Workshop on Small-File Ecomedia
Monday, March 17, 2025 12:00 pm – 2:00 pm CET/GMT+1Lecture Hall
The environmental impact of streaming media is now calculated to contribute 1% of greenhouse gas emissions and rising fast. Streaming comprises a significant proportion of the carbon footprint of information and communication technologies (ICT), which is calculated to contribute about 4% of global greenhouse gases, about the same as the airline industry. ICT is composed of data centers, networks, and devices that store, transmit, and display all our social media, videos, photos, and other large files, cryptocurrency, artificial intelligence applications, etc. All these uses require huge amounts of electricity, and about 79% of global electricity comes from fossil fuels: hence the large carbon footprint.
Conceived at the Small File Media Festival in 2020, Small-File Ecomedia can offer a solution to the rising carbon footprint of streaming through the creation of low- bandwidth movies of an average of one megabyte per minute. This is only a tiny fraction of high-definition video, which is between 60 and 350 megabytes per minute. The dissemination of small file media requires minimum energy and bandwidth, causing no damage to the planet. Drawing new modes of thinking otherwise in media theory, small-file films raise awareness for environmentally friendly media creation and consumption. While mainstream media is becoming increasingly high-definition, with proportionally higher electricity demands for streaming and storing, small-file films embrace glitchy images and abstract compositions. This lo-fi intervention draws from both do-it-yourself (DiY) movements and computer-based artistic practices. Practitioners can utilize free, cross platform apps including Handbrake, Any Video Converter, and AVIDMUX to compress moving-image content to a fraction of its original size. Some artists use these aesthetic tools to manipulate the granular materiality of digital media objects.
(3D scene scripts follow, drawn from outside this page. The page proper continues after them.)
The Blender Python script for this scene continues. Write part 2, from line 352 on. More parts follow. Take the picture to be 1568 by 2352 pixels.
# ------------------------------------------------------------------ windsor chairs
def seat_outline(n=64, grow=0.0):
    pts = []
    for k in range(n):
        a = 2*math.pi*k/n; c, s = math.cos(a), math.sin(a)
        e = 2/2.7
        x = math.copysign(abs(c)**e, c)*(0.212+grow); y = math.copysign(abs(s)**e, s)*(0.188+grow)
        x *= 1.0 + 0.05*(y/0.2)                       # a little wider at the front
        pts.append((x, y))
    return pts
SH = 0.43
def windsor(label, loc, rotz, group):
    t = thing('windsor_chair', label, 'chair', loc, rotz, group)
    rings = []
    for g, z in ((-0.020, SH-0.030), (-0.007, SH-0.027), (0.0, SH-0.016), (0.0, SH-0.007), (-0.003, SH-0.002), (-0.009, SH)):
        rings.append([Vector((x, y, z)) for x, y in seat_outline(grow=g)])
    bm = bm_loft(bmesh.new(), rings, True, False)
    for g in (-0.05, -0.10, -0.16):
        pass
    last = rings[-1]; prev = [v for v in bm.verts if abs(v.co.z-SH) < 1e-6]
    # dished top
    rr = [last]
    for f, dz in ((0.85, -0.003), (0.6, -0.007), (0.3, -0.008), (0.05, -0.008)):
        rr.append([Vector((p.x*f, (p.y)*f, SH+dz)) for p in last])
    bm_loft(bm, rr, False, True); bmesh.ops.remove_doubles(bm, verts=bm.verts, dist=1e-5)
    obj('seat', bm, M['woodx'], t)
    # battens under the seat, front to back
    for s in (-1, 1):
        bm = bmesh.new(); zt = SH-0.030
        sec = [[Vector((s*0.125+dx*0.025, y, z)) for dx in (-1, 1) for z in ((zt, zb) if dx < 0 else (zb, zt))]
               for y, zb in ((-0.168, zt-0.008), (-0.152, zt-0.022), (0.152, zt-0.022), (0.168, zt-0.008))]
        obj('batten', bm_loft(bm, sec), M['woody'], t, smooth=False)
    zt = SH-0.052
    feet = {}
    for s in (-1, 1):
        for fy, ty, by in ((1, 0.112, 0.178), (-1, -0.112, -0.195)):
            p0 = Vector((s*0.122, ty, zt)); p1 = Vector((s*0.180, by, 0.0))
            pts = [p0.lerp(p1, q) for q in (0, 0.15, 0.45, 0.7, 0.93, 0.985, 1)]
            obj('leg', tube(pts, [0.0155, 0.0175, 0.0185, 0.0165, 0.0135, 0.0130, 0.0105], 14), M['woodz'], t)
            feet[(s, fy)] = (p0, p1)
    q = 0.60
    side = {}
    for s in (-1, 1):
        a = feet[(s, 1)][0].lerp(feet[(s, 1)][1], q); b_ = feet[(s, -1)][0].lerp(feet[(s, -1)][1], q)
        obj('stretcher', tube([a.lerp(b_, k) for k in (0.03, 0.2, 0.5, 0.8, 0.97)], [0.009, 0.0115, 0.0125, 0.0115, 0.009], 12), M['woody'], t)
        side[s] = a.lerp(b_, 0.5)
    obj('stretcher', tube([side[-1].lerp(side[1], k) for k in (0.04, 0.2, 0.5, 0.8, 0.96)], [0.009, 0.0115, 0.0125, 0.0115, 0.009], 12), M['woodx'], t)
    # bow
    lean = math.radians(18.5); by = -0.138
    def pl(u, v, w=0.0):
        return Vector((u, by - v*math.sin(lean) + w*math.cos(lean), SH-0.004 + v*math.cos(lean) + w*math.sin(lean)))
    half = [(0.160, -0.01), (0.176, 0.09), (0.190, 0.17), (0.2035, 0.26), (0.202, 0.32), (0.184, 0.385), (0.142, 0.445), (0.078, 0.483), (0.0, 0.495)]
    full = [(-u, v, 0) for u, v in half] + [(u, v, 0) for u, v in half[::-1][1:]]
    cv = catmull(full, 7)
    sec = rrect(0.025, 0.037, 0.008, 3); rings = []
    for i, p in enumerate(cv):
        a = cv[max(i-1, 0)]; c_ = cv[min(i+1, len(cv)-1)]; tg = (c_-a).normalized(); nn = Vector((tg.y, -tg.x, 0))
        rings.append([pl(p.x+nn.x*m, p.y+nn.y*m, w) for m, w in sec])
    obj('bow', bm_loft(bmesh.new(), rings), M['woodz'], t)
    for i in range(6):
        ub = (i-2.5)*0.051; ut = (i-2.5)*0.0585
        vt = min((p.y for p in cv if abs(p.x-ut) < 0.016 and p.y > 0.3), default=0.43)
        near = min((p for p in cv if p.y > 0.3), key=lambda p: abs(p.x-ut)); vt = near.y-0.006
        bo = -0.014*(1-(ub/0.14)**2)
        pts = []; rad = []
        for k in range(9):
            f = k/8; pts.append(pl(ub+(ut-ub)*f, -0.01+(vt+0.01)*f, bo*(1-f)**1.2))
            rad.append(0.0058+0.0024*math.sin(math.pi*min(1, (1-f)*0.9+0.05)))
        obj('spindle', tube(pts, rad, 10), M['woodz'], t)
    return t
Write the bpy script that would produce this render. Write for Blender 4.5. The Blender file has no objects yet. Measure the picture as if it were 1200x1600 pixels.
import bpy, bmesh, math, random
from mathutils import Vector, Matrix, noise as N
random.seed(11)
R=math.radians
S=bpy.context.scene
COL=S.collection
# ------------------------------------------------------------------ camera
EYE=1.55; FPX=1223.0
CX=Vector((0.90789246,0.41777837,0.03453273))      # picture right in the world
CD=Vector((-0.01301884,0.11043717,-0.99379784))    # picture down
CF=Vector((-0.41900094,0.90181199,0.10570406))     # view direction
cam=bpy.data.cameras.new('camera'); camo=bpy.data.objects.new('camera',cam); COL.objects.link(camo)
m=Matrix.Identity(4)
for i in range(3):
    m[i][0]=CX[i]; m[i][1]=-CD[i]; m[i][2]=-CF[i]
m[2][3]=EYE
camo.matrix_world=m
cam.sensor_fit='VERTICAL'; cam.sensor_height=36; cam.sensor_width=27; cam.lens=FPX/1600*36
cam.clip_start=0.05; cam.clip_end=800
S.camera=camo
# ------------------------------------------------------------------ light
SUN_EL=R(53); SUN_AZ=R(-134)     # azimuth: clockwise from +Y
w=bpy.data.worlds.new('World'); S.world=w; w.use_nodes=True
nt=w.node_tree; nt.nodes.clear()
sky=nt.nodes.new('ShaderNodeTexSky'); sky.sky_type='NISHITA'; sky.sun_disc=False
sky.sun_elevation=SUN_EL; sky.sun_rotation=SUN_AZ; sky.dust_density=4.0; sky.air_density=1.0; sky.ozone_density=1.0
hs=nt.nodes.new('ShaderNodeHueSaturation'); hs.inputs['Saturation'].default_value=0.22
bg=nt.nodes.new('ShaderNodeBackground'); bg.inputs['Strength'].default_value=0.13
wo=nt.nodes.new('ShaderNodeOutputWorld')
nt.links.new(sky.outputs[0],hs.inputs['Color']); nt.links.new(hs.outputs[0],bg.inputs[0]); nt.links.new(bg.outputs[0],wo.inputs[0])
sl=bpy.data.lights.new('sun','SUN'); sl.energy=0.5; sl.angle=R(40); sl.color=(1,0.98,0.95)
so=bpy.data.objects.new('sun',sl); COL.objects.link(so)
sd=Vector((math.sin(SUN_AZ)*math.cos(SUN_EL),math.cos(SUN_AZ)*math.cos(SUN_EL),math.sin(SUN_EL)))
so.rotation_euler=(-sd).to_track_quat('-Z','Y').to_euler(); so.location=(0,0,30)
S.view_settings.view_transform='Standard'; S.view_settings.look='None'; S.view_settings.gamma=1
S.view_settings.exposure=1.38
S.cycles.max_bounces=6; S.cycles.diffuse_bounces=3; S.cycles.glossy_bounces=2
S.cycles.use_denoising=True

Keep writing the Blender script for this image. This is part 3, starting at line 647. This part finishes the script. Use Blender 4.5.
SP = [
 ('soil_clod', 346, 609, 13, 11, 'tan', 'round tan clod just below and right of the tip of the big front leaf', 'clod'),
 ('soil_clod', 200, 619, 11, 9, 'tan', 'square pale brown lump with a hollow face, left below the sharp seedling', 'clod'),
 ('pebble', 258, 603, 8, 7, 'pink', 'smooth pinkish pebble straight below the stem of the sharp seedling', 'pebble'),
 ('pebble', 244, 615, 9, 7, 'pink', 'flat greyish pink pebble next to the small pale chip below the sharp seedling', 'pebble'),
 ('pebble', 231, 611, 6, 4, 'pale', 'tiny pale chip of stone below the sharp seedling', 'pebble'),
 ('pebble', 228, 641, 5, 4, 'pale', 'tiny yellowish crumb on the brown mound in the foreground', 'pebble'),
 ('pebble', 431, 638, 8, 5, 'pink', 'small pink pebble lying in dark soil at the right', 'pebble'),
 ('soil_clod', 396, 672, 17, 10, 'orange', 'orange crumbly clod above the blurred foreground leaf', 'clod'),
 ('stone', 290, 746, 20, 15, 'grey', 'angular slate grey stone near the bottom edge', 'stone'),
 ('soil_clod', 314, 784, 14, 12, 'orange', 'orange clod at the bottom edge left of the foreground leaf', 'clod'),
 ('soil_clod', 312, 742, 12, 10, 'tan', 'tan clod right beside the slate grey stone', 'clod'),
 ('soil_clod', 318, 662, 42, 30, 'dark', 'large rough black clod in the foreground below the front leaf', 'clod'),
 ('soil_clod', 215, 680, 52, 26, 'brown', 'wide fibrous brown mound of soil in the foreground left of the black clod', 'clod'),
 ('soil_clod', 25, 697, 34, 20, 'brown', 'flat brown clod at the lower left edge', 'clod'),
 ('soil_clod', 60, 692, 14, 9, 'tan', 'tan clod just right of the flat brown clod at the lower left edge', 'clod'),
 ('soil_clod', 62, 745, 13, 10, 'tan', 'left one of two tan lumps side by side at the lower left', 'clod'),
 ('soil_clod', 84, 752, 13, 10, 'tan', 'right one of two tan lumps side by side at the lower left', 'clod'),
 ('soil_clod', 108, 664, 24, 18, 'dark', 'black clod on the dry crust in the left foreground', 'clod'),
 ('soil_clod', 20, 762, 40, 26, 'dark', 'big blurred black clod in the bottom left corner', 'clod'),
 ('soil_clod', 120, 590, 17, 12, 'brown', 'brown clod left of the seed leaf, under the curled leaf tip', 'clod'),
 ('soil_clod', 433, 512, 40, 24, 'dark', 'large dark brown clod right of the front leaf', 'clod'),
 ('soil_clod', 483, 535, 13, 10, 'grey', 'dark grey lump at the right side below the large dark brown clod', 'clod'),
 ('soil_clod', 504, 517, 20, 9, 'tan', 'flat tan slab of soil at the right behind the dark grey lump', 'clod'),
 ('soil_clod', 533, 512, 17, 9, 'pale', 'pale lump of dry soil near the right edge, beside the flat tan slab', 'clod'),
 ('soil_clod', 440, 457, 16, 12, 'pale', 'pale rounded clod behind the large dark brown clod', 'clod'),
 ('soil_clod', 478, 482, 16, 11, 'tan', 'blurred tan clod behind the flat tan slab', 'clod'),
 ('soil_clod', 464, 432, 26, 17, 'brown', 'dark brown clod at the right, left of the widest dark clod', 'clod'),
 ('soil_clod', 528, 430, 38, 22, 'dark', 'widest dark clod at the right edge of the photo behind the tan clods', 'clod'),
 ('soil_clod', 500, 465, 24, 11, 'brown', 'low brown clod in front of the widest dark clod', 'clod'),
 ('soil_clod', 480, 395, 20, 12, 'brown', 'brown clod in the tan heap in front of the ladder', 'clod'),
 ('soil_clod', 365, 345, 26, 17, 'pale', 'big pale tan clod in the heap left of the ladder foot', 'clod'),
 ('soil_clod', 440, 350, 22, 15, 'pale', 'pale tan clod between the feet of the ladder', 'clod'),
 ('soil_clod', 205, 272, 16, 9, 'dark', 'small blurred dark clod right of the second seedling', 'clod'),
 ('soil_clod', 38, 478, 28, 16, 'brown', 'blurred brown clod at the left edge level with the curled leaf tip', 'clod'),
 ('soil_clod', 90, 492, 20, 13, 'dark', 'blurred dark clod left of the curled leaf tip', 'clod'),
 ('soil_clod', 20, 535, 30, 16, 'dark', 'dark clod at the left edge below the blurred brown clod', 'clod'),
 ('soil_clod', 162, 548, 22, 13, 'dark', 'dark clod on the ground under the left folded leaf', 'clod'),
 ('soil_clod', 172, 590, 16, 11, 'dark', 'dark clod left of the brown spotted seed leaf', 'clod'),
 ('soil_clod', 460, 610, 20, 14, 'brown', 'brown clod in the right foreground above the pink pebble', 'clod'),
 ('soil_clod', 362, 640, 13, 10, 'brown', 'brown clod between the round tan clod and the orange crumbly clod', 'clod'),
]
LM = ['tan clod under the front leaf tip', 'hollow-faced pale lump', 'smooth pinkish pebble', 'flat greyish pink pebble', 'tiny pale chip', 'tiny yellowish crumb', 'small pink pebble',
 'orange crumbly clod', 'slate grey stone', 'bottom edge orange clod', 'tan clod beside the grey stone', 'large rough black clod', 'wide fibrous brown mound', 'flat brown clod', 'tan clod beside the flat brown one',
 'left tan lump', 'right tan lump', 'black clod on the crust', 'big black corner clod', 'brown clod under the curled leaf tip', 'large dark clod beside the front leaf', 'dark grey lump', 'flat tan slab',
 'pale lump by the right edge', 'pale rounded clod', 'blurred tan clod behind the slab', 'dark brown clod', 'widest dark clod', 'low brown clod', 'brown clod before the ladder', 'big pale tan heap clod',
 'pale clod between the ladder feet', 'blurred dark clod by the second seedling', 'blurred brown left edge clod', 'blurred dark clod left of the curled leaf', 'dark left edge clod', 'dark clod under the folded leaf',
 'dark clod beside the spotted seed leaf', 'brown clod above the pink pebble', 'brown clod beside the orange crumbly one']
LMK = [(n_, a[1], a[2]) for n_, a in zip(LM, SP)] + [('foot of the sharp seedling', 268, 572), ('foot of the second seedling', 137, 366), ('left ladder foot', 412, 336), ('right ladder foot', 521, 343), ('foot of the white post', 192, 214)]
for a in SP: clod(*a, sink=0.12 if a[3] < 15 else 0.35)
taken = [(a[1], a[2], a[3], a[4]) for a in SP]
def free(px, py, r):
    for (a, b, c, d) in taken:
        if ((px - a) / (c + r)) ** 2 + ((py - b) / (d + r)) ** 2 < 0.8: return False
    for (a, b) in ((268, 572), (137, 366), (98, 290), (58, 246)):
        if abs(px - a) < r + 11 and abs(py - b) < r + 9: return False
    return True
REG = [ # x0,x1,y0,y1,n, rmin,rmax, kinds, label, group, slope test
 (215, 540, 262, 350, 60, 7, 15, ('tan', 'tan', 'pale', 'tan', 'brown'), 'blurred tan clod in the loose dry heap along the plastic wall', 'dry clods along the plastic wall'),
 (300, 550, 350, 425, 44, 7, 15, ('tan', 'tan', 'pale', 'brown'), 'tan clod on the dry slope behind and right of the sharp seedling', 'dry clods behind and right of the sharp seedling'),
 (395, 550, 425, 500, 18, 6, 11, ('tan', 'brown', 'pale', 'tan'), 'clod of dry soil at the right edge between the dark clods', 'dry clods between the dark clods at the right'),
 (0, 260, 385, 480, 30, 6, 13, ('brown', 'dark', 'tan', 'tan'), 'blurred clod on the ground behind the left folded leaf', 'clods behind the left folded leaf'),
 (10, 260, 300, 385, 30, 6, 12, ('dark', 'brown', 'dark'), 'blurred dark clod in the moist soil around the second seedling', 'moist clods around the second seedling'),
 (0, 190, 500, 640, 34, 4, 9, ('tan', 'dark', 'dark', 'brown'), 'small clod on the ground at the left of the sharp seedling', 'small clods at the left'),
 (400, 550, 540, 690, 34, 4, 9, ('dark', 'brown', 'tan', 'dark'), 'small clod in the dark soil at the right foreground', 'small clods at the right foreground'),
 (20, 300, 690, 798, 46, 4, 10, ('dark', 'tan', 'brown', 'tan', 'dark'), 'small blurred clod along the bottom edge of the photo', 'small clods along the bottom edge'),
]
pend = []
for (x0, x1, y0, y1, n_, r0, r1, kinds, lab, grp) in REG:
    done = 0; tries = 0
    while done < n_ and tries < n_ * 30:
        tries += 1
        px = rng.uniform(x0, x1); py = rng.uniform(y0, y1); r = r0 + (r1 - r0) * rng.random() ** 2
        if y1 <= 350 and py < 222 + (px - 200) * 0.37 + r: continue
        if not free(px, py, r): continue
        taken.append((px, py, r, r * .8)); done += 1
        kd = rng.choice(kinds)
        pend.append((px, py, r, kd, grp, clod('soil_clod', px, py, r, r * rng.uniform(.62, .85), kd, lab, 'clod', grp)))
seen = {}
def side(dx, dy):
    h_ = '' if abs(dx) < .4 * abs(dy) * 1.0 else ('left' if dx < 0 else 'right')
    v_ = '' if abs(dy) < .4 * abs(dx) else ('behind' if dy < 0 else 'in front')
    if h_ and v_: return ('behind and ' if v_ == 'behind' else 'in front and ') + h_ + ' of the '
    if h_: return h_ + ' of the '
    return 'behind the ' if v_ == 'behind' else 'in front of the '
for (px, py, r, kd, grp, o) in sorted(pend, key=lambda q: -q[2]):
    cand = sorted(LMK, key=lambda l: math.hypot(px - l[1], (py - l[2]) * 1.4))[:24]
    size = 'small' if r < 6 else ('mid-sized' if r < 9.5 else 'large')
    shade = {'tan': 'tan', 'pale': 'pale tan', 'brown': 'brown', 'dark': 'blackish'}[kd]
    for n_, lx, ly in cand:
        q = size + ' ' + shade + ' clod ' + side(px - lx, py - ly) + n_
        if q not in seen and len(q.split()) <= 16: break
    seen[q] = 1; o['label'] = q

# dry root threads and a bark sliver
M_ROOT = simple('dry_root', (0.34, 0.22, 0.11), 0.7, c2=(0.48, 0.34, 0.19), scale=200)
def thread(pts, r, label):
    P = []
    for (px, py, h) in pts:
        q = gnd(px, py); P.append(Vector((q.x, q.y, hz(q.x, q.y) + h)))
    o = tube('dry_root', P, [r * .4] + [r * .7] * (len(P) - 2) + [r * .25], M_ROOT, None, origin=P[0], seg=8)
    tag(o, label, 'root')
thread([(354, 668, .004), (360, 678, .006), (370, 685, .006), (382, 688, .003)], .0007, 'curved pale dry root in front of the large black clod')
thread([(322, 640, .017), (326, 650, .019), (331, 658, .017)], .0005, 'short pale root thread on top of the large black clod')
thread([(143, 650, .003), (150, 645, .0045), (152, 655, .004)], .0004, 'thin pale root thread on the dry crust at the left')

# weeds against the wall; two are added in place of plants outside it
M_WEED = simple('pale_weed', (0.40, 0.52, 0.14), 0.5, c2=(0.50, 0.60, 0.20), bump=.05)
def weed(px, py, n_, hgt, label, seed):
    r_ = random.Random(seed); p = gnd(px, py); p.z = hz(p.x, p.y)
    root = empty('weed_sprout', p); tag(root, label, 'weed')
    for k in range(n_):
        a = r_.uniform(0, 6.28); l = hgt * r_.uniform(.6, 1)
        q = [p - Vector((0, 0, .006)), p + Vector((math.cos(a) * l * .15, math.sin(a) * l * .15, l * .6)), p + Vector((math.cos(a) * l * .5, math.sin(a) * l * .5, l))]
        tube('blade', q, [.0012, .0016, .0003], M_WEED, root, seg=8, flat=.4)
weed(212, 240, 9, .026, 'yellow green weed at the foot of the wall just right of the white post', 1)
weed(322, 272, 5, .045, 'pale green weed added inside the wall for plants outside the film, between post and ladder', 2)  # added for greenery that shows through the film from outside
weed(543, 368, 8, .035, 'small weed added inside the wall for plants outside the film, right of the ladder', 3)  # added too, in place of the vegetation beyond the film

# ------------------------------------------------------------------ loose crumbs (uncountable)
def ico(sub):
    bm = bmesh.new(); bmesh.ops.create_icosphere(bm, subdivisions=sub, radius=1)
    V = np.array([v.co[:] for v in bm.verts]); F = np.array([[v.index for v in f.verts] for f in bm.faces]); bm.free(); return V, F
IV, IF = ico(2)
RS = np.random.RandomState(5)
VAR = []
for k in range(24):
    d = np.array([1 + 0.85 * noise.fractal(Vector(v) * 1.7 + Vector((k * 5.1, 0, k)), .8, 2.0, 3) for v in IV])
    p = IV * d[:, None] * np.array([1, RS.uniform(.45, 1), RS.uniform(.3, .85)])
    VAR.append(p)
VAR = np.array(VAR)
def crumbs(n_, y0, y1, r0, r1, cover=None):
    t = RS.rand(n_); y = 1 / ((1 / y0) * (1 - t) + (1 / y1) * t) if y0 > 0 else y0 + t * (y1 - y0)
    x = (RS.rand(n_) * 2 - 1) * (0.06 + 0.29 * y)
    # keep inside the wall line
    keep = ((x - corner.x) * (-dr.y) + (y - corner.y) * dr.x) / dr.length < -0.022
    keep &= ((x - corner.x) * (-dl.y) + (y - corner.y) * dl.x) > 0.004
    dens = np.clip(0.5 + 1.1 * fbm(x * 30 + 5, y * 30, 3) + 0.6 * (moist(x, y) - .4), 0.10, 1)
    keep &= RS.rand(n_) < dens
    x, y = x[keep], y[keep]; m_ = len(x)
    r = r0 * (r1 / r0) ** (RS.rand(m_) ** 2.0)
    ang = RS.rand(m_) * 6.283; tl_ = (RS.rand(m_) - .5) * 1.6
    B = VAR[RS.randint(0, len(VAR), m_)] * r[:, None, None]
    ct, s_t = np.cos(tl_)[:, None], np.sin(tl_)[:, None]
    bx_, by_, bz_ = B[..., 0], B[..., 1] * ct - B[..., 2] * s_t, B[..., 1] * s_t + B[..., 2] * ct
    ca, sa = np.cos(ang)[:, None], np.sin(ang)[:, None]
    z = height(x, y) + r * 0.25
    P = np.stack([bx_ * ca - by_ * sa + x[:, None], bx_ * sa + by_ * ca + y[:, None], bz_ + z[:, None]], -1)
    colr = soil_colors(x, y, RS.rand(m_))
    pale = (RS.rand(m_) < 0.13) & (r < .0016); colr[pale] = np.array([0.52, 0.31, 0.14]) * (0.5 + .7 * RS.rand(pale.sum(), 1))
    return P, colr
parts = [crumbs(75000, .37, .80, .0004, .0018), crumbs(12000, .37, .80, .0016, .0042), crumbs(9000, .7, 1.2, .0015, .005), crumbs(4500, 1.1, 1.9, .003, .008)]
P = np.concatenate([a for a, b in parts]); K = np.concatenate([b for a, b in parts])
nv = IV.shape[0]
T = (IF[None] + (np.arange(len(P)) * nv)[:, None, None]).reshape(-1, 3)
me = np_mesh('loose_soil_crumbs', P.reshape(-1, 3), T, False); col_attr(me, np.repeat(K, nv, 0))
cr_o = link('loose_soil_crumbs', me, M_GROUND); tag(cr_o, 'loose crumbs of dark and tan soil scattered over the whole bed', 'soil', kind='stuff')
The workshop will cover the motivations and techniques behind small-file filmmaking as well as the basic steps of small-file filmmaking (pre-production, shooting, editing). No need to be intimidated by expensive equipment and fancy software! If you are interested in small-file filmmaking,
you will only need to have a smartphone with a working camera (new, old, recycled, anything really!) and a computer capable of downloading simple video-editing software.
Great cinema doesn’t have to mean great big files!
Please register here.
Mohammad Zaki Rezwan is a Senior Lecturer in the Department of English and Humanities at BRAC University. He has over eight years of experience in teaching a diverse range of courses, including visual art and culture, film, media, communication, cultural studies, critical theory, postcolonial theory, and literature in English. He has previously worked as a Research Assistant for research projects at the University of Oxford and Simon Fraser University. He holds an MA in Comparative Media Arts from Simon Fraser University and an MA in Literatures in English and Cultural Studies from Jahangirnagar University. He curated the exhibition Unveiling in 2019 at Centre A, the Vancouver International Centre for Contemporary Asian Art. He previously worked as the Assistant Editor of Crossings: A Journal of English Studies and the Editor of the Comparative Media Arts (CMA) Journal. In 2020, he founded Rickshaw Art Archive (rickshawartarchive.org), a non-commercial, crowdsourced digital archive of rickshaw art in Bangladesh. He has published and presented his research at a wide range of peer-reviewed journals and international conferences around the world. His research interests lie in the areas of South Asian arts, aesthetics, film, media, and visual culture.